Return all lines in the material below that contain "Blender".

— Begin Raw records —

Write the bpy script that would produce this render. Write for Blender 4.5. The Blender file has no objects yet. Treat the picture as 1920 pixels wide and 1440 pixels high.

— End Raw records —
— Begin Raw records —

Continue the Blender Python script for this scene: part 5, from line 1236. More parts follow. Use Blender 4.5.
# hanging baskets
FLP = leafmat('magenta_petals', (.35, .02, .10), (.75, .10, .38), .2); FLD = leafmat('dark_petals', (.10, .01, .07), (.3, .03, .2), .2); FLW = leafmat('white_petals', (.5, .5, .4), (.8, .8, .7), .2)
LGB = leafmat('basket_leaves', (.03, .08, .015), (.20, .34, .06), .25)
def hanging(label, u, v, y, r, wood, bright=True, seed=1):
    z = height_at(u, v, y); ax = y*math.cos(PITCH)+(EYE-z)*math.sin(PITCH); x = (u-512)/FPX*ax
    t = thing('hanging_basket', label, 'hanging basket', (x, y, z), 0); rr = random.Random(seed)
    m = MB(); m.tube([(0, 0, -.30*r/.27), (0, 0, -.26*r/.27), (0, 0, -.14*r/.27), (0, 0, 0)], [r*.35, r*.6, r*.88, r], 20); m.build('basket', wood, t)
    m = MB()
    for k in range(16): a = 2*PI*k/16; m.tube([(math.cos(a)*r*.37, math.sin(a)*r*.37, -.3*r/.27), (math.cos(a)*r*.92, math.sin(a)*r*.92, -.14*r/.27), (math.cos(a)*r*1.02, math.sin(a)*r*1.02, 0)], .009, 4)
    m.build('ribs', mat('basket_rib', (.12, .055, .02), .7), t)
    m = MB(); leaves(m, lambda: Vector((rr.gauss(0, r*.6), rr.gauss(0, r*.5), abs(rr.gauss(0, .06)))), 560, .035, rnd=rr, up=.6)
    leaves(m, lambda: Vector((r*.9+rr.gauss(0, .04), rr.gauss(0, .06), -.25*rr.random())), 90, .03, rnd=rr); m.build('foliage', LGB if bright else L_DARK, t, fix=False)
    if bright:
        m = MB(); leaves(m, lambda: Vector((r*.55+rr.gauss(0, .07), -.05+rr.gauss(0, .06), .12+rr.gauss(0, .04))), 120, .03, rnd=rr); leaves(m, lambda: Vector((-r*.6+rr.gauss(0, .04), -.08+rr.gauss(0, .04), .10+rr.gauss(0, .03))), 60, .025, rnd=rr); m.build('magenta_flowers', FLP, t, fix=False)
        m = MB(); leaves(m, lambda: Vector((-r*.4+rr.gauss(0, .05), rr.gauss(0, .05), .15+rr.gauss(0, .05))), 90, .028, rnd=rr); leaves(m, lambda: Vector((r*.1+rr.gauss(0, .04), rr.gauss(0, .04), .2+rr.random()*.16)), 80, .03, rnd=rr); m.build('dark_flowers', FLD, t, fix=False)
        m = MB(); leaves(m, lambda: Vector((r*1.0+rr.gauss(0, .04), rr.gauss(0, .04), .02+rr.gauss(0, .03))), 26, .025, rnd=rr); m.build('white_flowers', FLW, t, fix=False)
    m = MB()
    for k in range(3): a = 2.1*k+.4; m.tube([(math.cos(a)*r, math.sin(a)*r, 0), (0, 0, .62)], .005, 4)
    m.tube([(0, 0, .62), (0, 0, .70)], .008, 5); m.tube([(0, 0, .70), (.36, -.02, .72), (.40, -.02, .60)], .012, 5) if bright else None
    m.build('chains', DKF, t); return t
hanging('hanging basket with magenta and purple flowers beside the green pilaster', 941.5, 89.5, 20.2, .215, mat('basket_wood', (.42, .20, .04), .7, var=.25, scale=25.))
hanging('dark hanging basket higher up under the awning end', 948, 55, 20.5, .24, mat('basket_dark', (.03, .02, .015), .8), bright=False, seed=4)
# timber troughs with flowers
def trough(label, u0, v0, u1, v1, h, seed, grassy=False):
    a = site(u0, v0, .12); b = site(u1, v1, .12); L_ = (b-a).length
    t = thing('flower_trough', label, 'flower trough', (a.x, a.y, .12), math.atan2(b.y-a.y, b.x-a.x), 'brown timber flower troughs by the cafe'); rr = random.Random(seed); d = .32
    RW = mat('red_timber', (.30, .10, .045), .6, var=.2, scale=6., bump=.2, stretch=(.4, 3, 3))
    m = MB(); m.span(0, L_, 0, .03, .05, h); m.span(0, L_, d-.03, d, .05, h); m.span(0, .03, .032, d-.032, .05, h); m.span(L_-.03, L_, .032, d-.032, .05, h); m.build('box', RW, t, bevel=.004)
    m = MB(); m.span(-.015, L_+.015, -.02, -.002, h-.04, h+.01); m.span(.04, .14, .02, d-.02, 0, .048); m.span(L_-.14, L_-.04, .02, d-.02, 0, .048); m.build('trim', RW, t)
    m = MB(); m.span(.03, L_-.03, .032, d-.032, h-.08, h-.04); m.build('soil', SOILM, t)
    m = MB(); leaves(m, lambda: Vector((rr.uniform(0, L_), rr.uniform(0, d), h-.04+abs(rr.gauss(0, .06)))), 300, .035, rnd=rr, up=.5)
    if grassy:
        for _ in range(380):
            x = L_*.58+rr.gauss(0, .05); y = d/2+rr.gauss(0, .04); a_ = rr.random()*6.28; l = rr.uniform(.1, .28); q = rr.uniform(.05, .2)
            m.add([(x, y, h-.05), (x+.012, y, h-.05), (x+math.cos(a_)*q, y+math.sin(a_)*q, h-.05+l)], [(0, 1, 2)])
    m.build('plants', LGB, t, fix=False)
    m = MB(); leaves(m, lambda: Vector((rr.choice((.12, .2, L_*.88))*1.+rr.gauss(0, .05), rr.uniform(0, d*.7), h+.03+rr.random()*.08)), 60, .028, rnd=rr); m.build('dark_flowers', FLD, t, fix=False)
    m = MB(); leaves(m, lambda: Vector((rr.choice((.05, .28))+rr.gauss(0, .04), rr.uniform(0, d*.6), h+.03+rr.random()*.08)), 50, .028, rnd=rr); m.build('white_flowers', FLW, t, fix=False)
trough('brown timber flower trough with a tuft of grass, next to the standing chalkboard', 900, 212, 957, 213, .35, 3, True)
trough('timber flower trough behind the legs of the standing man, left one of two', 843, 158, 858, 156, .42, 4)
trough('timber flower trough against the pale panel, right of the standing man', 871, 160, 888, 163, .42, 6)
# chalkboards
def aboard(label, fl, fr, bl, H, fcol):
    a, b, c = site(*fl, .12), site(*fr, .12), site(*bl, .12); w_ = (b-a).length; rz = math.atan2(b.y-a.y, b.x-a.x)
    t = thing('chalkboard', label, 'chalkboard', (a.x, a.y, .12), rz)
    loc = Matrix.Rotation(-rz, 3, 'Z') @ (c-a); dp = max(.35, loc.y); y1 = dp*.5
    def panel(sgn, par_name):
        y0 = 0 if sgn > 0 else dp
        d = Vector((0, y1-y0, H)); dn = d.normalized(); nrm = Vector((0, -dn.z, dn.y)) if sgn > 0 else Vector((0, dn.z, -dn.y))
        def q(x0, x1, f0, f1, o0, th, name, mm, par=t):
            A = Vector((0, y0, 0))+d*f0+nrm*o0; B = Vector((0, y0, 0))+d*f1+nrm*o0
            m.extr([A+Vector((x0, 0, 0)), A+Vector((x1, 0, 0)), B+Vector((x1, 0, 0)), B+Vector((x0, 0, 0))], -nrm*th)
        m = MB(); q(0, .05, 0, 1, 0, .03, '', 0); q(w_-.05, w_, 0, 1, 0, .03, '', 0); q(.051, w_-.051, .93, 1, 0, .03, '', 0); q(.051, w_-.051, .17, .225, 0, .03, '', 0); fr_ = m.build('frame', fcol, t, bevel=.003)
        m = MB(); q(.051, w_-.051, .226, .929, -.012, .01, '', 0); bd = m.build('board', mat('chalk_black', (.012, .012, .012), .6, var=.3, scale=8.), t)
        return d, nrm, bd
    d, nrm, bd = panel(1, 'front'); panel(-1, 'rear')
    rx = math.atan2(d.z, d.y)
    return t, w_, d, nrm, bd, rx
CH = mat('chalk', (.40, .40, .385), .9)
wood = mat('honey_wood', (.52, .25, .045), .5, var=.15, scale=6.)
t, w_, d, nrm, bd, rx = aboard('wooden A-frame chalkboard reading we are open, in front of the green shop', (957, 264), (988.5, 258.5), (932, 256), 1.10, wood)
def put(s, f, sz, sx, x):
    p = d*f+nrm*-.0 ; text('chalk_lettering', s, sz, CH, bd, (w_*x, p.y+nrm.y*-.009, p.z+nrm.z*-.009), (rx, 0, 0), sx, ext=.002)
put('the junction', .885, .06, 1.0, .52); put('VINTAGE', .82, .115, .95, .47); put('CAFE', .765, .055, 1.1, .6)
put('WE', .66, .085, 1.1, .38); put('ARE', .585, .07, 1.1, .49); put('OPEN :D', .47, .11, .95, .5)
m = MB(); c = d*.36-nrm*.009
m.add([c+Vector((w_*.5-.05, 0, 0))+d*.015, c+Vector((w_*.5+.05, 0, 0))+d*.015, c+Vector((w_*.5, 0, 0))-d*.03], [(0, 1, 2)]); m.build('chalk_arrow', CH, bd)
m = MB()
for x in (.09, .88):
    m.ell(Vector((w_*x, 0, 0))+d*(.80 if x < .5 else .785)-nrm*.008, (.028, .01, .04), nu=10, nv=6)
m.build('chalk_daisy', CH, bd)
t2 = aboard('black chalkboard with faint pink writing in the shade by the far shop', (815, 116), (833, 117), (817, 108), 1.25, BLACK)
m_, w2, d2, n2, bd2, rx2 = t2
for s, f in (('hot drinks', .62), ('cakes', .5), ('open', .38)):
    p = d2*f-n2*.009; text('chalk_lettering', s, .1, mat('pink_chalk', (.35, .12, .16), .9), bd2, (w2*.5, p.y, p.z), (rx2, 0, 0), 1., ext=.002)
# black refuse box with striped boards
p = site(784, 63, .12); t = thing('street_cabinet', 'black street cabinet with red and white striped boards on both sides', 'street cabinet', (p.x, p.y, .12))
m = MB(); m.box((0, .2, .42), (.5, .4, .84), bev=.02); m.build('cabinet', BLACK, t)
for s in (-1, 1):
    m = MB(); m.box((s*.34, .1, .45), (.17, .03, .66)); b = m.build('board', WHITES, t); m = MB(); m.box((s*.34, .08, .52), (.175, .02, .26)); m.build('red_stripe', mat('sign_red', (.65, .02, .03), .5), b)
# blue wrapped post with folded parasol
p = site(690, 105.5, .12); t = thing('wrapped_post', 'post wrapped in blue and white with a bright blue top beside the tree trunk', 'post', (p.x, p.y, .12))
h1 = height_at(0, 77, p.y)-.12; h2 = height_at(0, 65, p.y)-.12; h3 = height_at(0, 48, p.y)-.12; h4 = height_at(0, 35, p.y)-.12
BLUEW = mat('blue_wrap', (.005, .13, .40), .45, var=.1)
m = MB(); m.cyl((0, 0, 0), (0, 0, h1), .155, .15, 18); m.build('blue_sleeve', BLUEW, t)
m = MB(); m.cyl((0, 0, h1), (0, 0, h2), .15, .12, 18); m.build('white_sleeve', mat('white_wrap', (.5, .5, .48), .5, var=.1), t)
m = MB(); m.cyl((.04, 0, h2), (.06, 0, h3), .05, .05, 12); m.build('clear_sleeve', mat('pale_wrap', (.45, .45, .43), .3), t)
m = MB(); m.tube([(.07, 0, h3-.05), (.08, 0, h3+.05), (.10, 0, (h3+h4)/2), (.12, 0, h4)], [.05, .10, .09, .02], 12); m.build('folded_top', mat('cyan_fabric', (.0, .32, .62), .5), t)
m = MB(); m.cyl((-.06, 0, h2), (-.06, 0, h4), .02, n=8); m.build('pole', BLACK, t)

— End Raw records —

§ Answer to the exercise:
Write the bpy script that would produce this render. Write for Blender 4.5. The Blender file has no objects yet. Treat the picture as 1920 pixels wide and 1440 pixels high.
Continue the Blender Python script for this scene: part 5, from line 1236. More parts follow. Use Blender 4.5.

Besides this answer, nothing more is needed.